In Picart’s visual account of the 1675 ceremony, we see  men and women mingling in the main floor of the synagogue building, a space that was (and still is) occupied only by male congregants during the liturgy. At those times, women would sit in the gallery, which is located above the main floor. Following the historical sources that described the ceremony (quoted by Adler), we learn that the event was attended by a wide-ranging public (the “audience” of the musical composition, of the reading of the Torah, and of course of the other parts of the ceremony), which included the city’s Burgomaster and other official and notables. The ceremony was a paraliturgical event that preceded the Sabbath, and that was also a public event, with clear political connotations. It included elements of the liturgy, but was also open to a different kind of participatory use of the architectural space of the synagogue than then one required at liturgical times. Of course, liturgical occasions can also be public events. But their “rules of engagement” are somewhat different.

The liturgical repertoires of the Portuguese community in Amsterdam have also been the object of study. The list of sound recordings included in the Syllabus features The Western Sephardi Liturgical Tradition, a CD that presents a selection of 39 melodies sung by Abraham Lopes Cardozo (Amsterdam, 1914-New York, 2006). Rev. Lopes Cardozo came from a long line of Portuguese Jews who settled in Amsterdam in the 17th century (his great-grandfather was a chief Rabbi of the community), and served three Spanish-Portuguese communities in his capacity as hazzan (synagogue cantor)—Amsterdam, Paramaribo (Suriname), and New York City. A liturgical repertoire, like the one recorded in the CD, is the result of ethnographic fieldwork and of studio “reconstructions,” according to a methodology we will be discussing in the coming weeks.

As we see through a host of concurring visual, archival, literary and musical sources, the space of the synagogue provides a space for both the normative/liturgical and the non-normative/paraliturgical. In exploring synagogue life, we will be focusing precisely on that intersection.

The mandatory YouTube links

Since every university course must begin with a YouTube video, I decided to post two of them. Here you have two fine examples of how synagogue life has been portrayed in recent American/Global popular culture.

First, the amazing Bar Mizvah scene from A Serious Man (2009) by Joen and Ethan Cohen.

Then the much less irreverent Drake (in spite of the gross language).

In both cases, you are invited to listen to the sounds, the music, and look out for the architectural features of the synagogal space, the ritual objects involved, and, especially, for body language.

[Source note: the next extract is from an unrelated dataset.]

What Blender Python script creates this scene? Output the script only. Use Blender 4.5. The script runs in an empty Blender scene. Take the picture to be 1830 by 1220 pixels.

Even more importantly, it is worthwhile noting that even though these are just “reconstructions” of Jewish liturgical (and para-liturgical) settings, they are not much more distant from the “real thing” than many of the archival sources we have in our hands when we study music in the context of synagogue life. Given the traditional Jewish prohibition against writing and using electrically-operated equipment on the Sabbath and other major liturgical occasions, much of the documentation in our possession is derivative (recorded in a studio, or in a recreated setting, albeit from traditional culture bearers). Unless, of course, instead of relying on YouTube videos, or on materials traditionally kept in libraries and archives (sound recordings, musical transcriptions, and books), we go and see things first hand.

In the course of this seminar, we will not only talk about, but actually get a taste of fieldwork. I promise.